Politically contentious

Even after a UN Security Council report confirmed the documentary’s allegations, Rajapaksa’s government refused to engage with its substance: “As the conduct of Channel 4 with regard to this matter has consistently fallen short of the ‘standards and fairness’ expected of a responsible TV channel, the Government of Sri Lanka does not wish to be associated with the channel at any time unless and until a suitable retraction is made to the satisfaction of the Government.”  The new Sri Lankan President Maithripala Sirisena, whose defeat of the Rajapaksa regime was made possible in part because the Tamils and Muslims among the voters had supported him against Rajapaksa, has promised to end corruption, repression and nepotism, and to ease restrictions on the internet and on media outlets.

There is thus some hope that the revised and updated version of the documentary will find greater favour. This revision contains new information and is also being made in a Sinhala version.  Still, Sirisena has adamantly refused to allow any Sri Lankans to be taken before a court of international law – which is seen as largely a protection of rich and influential supporters.

India, too, refused the director a visa; like Sri Lanka, it has banned the film, as indeed have Malaysia and Nepal.  Although he described the film as “one of the most chilling documentaries I have watched,” British Prime Minister David Cameron visited Sri Lanka after the defeat of the rebels and shook hands with the victorious government leaders, clearly signalling Britain’s official position.

And what of the UN?  According to one eyewitness featured prominently in the documentary, the UN Secretary General Ban Ki-moon, who ironically had commissioned the aforementioned UN Security Council report critical of the Rajapaksa government’s armed campaign before distancing himself from it, visited the killing fields shortly after the LTTE had been defeated. But he flew over the scenes of devastation in a helicopter, and visited destitute civilian survivors at a refugee camp for a scant 10 to 15 minutes. This eyewitness suggested that Ban’s visit reinforced the impression among those survivors that he and the western world had little humanitarian sympathy for them. Crawshaw remarks appositely in the film that the Security Council recently unanimously voted for the atrocities in Libya to be referred to the International Criminal Court in the Hague. The scale of the catastrophe in Sri Lanka dwarfs Libya. For Crawshaw, the contrast is “striking and morally quite indefensible.”

Society of the spectacle?

The cell phone is not just a ‘platform’ on which to consume what others broadcast.  It is an apparatus that gives voice and power to ordinary people and changes the dynamic of representation. Guy Debord is famous for suggesting, almost half a century ago now, that we live in a “society of the spectacle.” He did not mean just an undifferentiated “collection of images,” but rather “a social relationship between people that is mediated by images” to the point of inversion – the real relation being supplemented by the spectacle, leading to the attenuation of our very perception of the real world, the degeneration of authentic experience, the impoverishment of collective knowledge, the enfeeblement of critical thinking and therefore the shackling of the possibilities for democratic and progressive agendas.

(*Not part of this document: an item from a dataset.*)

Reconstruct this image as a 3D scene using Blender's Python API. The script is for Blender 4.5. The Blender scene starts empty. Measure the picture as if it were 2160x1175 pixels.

What Debord intended was to warn us that in a mass-mediated society so steeped in the “spectacular”, the reality is itself in danger of being displaced by representation. Thus, in a situation such as in the killing fields of the Sri Lankan civil war, where the reality is not otherwise accessible to the outside world, indeed where the dominant government forces made it a cornerstone of their military strategy to conceal it from the world – driving out the UN forces and all journalists or news media – ‘small’ acts of representation “from below”, particularly those involving the informal use of ‘small’ media technologies such as the cell phone, may prove invaluable.  This is especially the case where small media is produced in horrific immediacy.  Documentaries such as No Fire Zone perform a politically crucial service in safeguarding the subjectivity and the very humanity Debord and subsequent theorists fear is at risk in a society of the spectacle.